One of my best friends, Christine, and I got an apartment off campus. Hood said I could still live on campus, but frankly, after all of this drama I'm kind of done with it. It'll be good for me to live off campus. And I'm still going to be around campus enough... I'm taking 18 credits, doing ROTC and working for Institutional Research, plus maybe getting a research position with a professor. So it's not like I won't be seeing my friends... because I clearly will. And the apartment is really cute, it has this amazing exposed brick in the master bedroom (my room!), all new stainless steel appliances and a gorgeous balcony where we can put flowers and such. Yay. 

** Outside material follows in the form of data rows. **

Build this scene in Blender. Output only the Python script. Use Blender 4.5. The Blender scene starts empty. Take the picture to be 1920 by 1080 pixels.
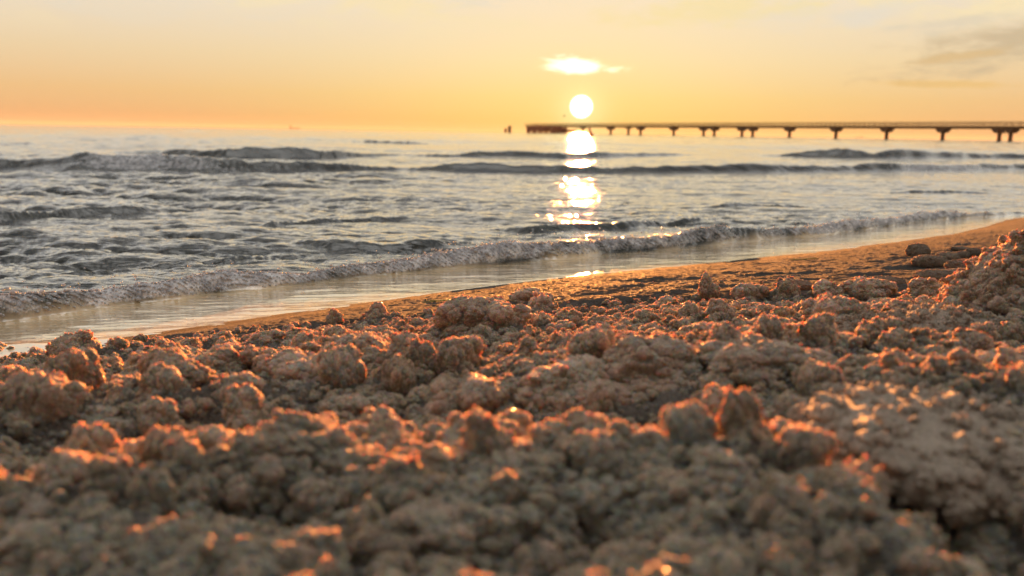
import bpy, math, random
import numpy as np
from mathutils import Vector, Matrix

random.seed(7)
rng = np.random.default_rng(11)
S = bpy.context.scene
COL = S.collection

# ------------------------------------------------------------------ camera
F = 1663.0                      # focal length in photo pixels (1920 wide)
CAM = np.array([0.0, 0.0, 0.42])
ROLL = math.atan(0.016)
PITCH = math.atan(292.6 / F * math.cos(ROLL))
fw = np.array([0, math.cos(PITCH), -math.sin(PITCH)])
r0 = np.array([1.0, 0, 0]); u0 = np.array([0, math.sin(PITCH), math.cos(PITCH)])
RT = r0 * math.cos(ROLL) + u0 * math.sin(ROLL)
UP = u0 * math.cos(ROLL) - r0 * math.sin(ROLL)
cd = bpy.data.cameras.new('camera'); cam = bpy.data.objects.new('camera', cd); COL.objects.link(cam)
M = Matrix.Identity(4)
for i in range(3):
    M[i][0] = RT[i]; M[i][1] = UP[i]; M[i][2] = -fw[i]; M[i][3] = CAM[i]
cam.matrix_world = M
cd.sensor_width = 36; cd.lens = 36 * F / 1920
cd.clip_start = 0.02; cd.clip_end = 40000
cd.dof.use_dof = True; cd.dof.focus_distance = 1.75; cd.dof.aperture_fstop = 4.7; cd.dof.aperture_blades = 0
S.camera = cam
S.render.engine = 'CYCLES'
S.cycles.use_denoising = True
S.cycles.max_bounces = 8; S.cycles.caustics_reflective = False; S.cycles.caustics_refractive = False
S.cycles.sample_clamp_indirect = 4.0

def ray(px, py):
    d = fw + RT * (px - 960) / F + UP * (540 - py) / F
    return d / np.linalg.norm(d)
def at_z(px, py, z=0.0):
    d = ray(px, py); t = (z - CAM[2]) / d[2]; return CAM + d * t

# ------------------------------------------------------------------ sky, sun, exposure
SUN = ray(1090, 200)
sun_el = math.asin(SUN[2]); sun_az = math.atan2(SUN[0], SUN[1])
S.view_settings.view_transform = 'Standard'; S.view_settings.look = 'None'
S.view_settings.exposure = 2.5; S.view_settings.gamma = 1.0
S.view_settings.use_curve_mapping = False
w = bpy.data.worlds.new('World'); S.world = w; w.use_nodes = True
NT = w.node_tree; N = NT.nodes; L = NT.links; N.clear()

class G:
    """tiny helper for building node graphs"""
    def __init__(s, nt): s.nt = nt
    def n(s, t, **k):
        x = s.nt.nodes.new(t)
        for a, b in k.items(): setattr(x, a, b)
        return x
    def put(s, sock, v):
        if hasattr(v, 'is_output'): s.nt.links.new(v, sock)
        else: sock.default_value = v
    def m(s, op, a, b=0.0, c=None, clamp=False):
        x = s.n('ShaderNodeMath', operation=op, use_clamp=clamp)
        s.put(x.inputs[0], a); s.put(x.inputs[1], b)
        if c is not None: s.put(x.inputs[2], c)
        return x.outputs[0]
    def mix(s, f, a, b, blend='MIX'):
        x = s.n('ShaderNodeMix', data_type='RGBA', blend_type=blend)
        x.clamp_factor = True
        s.put(x.inputs[0], f); s.put(x.inputs[6], a); s.put(x.inputs[7], b)
        return x.outputs[2]
    def ramp(s, f, stops, interp='LINEAR'):
        x = s.n('ShaderNodeValToRGB'); cr = x.color_ramp; cr.interpolation = interp
        while len(cr.elements) < len(stops): cr.elements.new(0.5)
        for e, (p, c) in zip(cr.elements, stops):
            e.position = p; e.color = c if len(c) == 4 else (*c, 1)
        s.put(x.inputs[0], f); return x.outputs[0]
    def smooth(s, v, lo, hi, a=0.0, b=1.0):
        x = s.n('ShaderNodeMapRange', interpolation_type='SMOOTHSTEP')
        s.put(x.inputs[0], v); x.inputs[1].default_value = lo; x.inputs[2].default_value = hi
        x.inputs[3].default_value = a; x.inputs[4].default_value = b
        return x.outputs[0]
    def noise(s, vec, scale, detail=4, rough=0.5, dist=0.0):
        x = s.n('ShaderNodeTexNoise'); s.put(x.inputs['Vector'], vec)
        x.inputs['Scale'].default_value = scale; x.inputs['Detail'].default_value = detail
        x.inputs['Roughness'].default_value = rough; x.inputs['Distortion'].default_value = dist
        return x.outputs[0]
def srgb(r, g, b):
    f = lambda c: (c / 255 / 12.92) if c / 255 <= 0.04045 else ((c / 255 + 0.055) / 1.055) ** 2.4
    return (f(r), f(g), f(b), 1)

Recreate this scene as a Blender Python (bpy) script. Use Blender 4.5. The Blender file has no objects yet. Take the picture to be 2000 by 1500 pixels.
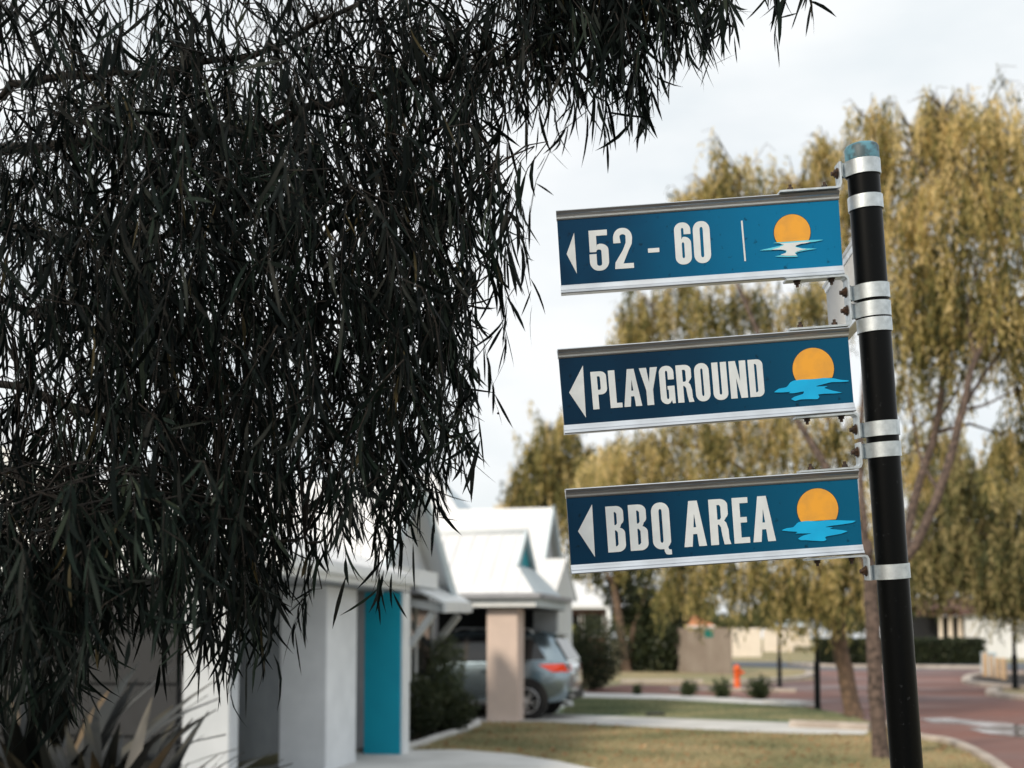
import bpy, bmesh, math, random
import numpy as np
from mathutils import Vector, Matrix

random.seed(7)
rng = np.random.default_rng(7)
SC = bpy.context.scene
COL = SC.collection
R = math.radians

# ------------------------------------------------------------------ camera
F, CX, CY, HZ, EYE = 2400.0, 1000.0, 1074.0, 1242.0, 1.6
TH = math.atan((HZ - CY) / F)
cam_d = bpy.data.cameras.new('camera')
cam = bpy.data.objects.new('camera', cam_d)
COL.objects.link(cam)
cam.location = (0, 0, EYE)
cam.rotation_euler = (math.pi / 2 + TH, 0, 0)
cam_d.sensor_width = 36
cam_d.lens = 36 * F / 2000
cam_d.shift_y = (CY - 750) / 2000
cam_d.clip_start = 0.05
cam_d.clip_end = 3000
cam_d.dof.use_dof = True
cam_d.dof.focus_distance = 2.93
cam_d.dof.aperture_fstop = 3.1
SC.camera = cam

# ------------------------------------------------------------------ sky, sun, exposure
SUN_DIR = Vector((-0.58, -0.63, 0.52)).normalized()
elev = math.asin(SUN_DIR.z)
azim = math.atan2(SUN_DIR.x, SUN_DIR.y)
w = bpy.data.worlds.new('World')
SC.world = w
w.use_nodes = True
nt = w.node_tree
nt.nodes.clear()
wo = nt.nodes.new('ShaderNodeOutputWorld')
bg = nt.nodes.new('ShaderNodeBackground')
sky = nt.nodes.new('ShaderNodeTexSky')
sky.sky_type = 'NISHITA'
sky.sun_disc = False
sky.sun_elevation = elev
sky.sun_rotation = azim
sky.air_density = 1.2
sky.dust_density = 2.0
scl = nt.nodes.new('ShaderNodeVectorMath'); scl.operation = 'SCALE'; scl.inputs['Scale'].default_value = 0.11
tc = nt.nodes.new('ShaderNodeTexCoord')
mp = nt.nodes.new('ShaderNodeMapping'); mp.inputs['Scale'].default_value = (1.0, 1.0, 2.6)
nz = nt.nodes.new('ShaderNodeTexNoise'); nz.inputs['Scale'].default_value = 2.6; nz.inputs['Detail'].default_value = 5; nz.inputs['Roughness'].default_value = 0.55
rp = nt.nodes.new('ShaderNodeValToRGB')
rp.color_ramp.elements[0].position = 0.30; rp.color_ramp.elements[0].color = (0.84, 0.84, 0.84, 1)
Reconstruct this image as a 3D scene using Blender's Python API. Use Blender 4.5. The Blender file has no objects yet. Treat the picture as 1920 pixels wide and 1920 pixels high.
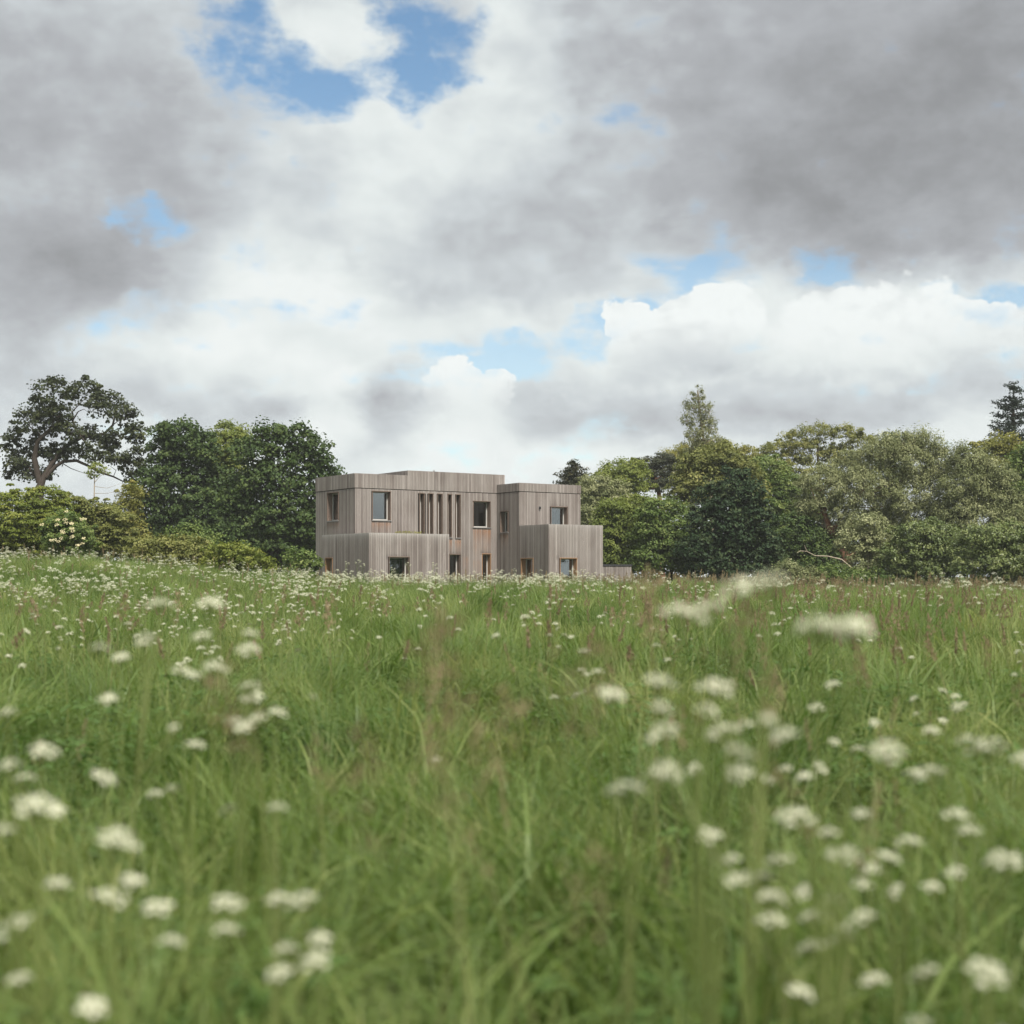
import bpy, math, random
import numpy as np
from mathutils import Vector, Matrix

random.seed(7)
RNG = np.random.default_rng(7)
sc = bpy.context.scene
COL = sc.collection

# ------------------------------------------------------------------ camera
F, CX, HZ, EYE = 2667.0, 960.0, 1080.0, 1.4        # focal length and horizon of the photograph in its own pixels
cam = bpy.data.cameras.new('camera')
cam.sensor_width = 36.0
cam.lens = 36.0 * F / 1920.0
cam.shift_y = (HZ - 960.0) / 1920.0
cam.clip_start, cam.clip_end = 0.05, 5000.0
cam.dof.use_dof = True
cam.dof.focus_distance = 66.0
cam.dof.aperture_fstop = 2.4
cam.dof.aperture_blades = 0
camo = bpy.data.objects.new('camera', cam)
camo.location = (0, 0, EYE)
camo.rotation_euler = (math.radians(90), 0, 0)
COL.objects.link(camo)
sc.camera = camo

# ------------------------------------------------------------------ sky and sun
SUN_DIR = Vector((0.27, -0.56, 0.78)).normalized()     # towards the sun: high, behind the camera, to the right
SUN_EL = math.asin(SUN_DIR.z)
SUN_AZ = math.atan2(SUN_DIR.x, SUN_DIR.y)

world = bpy.data.worlds.new('World')
sc.world = world
world.use_nodes = True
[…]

I leave for Ft. Knox in 20 days. I'm nervous. I'm actually more nervous for my DoDMERB physical on Friday than LTC. I'm just really scared of doctors... I've never had good experiences with them and I work myself into a tiff before seeing them and it just makes the whole situation so much more stressful than it needs to be. I'm thinking of asking my Mom to come with me and hold my hand. I know... I'm freaking 20 and should be able to go to the doctor alone, but it's just one of those things I like to have someone there for. 

Speaking of doctors, that's where I was earlier. I woke up not being able to breathe. Major panic attack. The breathing thing is really good, you know? I think it was probably the change in weather (we've gone from 60 degrees to 94 degrees in two days...grr) that messed me up. So they drew some blood and determined that I'm just stressed. Which , truth in advertising, I am. But they also want me not to run or train or anything till Tuesday. Yeah, that's not going to happen. Running is the only thing that really de-stresses me. There's nothing like waking up before the sun and being the only one on the road. It's become so automatic for me, like brushing my teeth. I don't think about it in the morning, I just do it. There's no question about it in my mind.

Michael and I talked last night. I think he and I are gonna be ok. Right now, we're good as just friends. We're both ok with that, even though we're both still madly in love. He's not thrilled that I'm doing ROTC, only because he doesn't want me to see war. But I want to be there, and he respects that. I'm trying to go down to Florida when he's back on leave in August, I just need to find a job in Frederick first, off campus and reasonably close to the apartment. OMG YAY. I just realized that now I have the apartment, it's going to be so much easier to have him over when he's in DC. Yayyyy. I really care about him. Michael's my first real love and I don't think you ever get over that. I don't think you're supposed to, either. Nor do I want to. Last night, before we hung up, we were talking about the last time we spent the day together. It was so cliche, but it was amazing. We went to this little park about a mile from his house with a blanket and just lay out talking. It was so perfect. Anyway, last night Michael said that was the happiest he's ever been in his whole life. It's just those things that make me love him even more...

I still haven't gotten my tattoo. At this point, with only 20 days, I don't think it's smart to get, unless I go tomorrow or Monday after work because of the healing time. But I have the perfect dragonfly I want so we're all set.